Defense was always supposed to anchor this Orange squad. But across February, which was by far the most important month of Syracuse’s regular season, Autry’s team was among the nation’s worst defenses.

In seven February contests, in which SU finished with a 2-5 record, it allowed an average of 86.14 points per game. For reference, the worst scoring defense in the ACC — Georgia Tech — surrenders 83.2 points per game.

The Orange also gave up 100 or more points twice in that dreadful stretch; they beat Cal 107-100 in double-overtime and lost to Duke 101-64.

Wake Forest may be the worst example, though. Syracuse didn’t go after loose balls. It didn’t box out. It left shooters uncovered — primarily Myles Colvin, who dropped 32 points on 7-for-8 3-point shooting. SU executed almost zero aspects of Autry’s game plan, culminating in what happened down the stretch where it couldn’t buy a stop against an ACC bottomfeeder.

But for Autry, defense is fully an effort thing. He doesn’t think they gave much of one on Saturday. That’s why he’s pissed.

“That’s been a challenge all year,” Autry said. “To get people to care about that end of the floor, and not only the offensive (end).”

“This is a choice that every player has to make.”

Autry believes it’s up to the players to carry out his message. He’s made himself perfectly clear. And he can’t put himself in another man’s shoes. So at this point, he’s running out of answers.

“It comes down to, ‘Do you wanna do it?’” Autry said. “We’re just not doing it.”

Though Autry took personal accountability postgame, his rant was delivered off the rage stirring inside him about his players not performing to the playstyle he wants them to display. After all, when he creates his game plans, he’s not drawing up plays with lackadaisical effort and missed assignments. There’s something deeper at play. As much as it pains him to say it, Autry thinks his guys aren’t pulling their weight. Nor is he. Nor is his coaching staff.

But as Autry said, his intended playstyle for Syracuse is a choice. You either play hard and gas yourself out on defense every possession, or you’re not playing to Autry’s standard.

So, if it’s a choice, why was SU’s roster the antithesis of tough when it squared off with Wake Forest? A forlorn Nate Kingz tried to answer that question outside of Syracuse’s locker room Saturday.

“Um, I don’t know,” Kingz answered. “I can’t really … I don’t know. I’m not sure.”

“I guess that’s on me.”

The writing is on the wall. Autry can say anything he wants, but at the end of the day, this sport is about results. And through three seasons, and probably three straight missed NCAA Tournaments, Autry hasn’t gotten sufficient results.

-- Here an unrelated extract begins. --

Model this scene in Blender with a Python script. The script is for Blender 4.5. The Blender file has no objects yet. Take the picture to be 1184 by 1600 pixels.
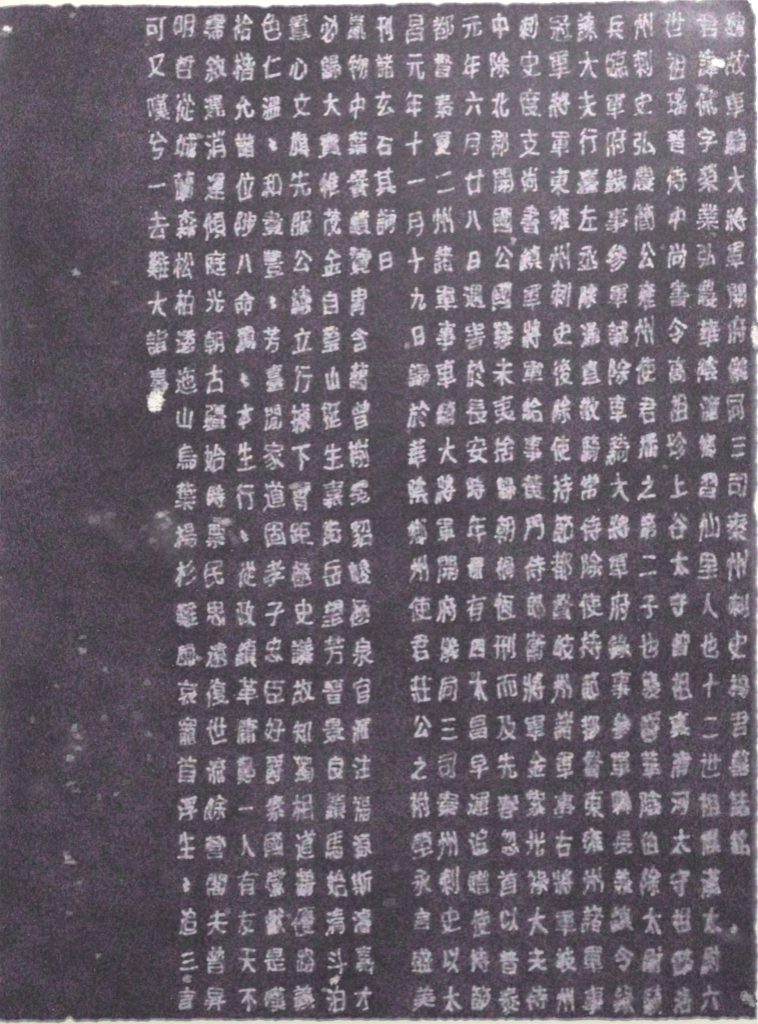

While he repeatedly brought up Syracuse’s toughness, or lack thereof, Autry delivered a snappy but uncertain line to ultimately pin the blame on himself.

“So, I guess that’s on me,” he said after calling out his team.

Toward the end of a season many believe could be Autry’s last at Syracuse, the same problems he’s seen all year continue to resurface. There are only two regular-season games left to right the ship. And the exhaustion of losing has caught up to Autry.

“Those are the things that we’ve talked about all year long,” Autry said of trying to get his team to play tough, physical and fast.

“All year long,” he repeated once more.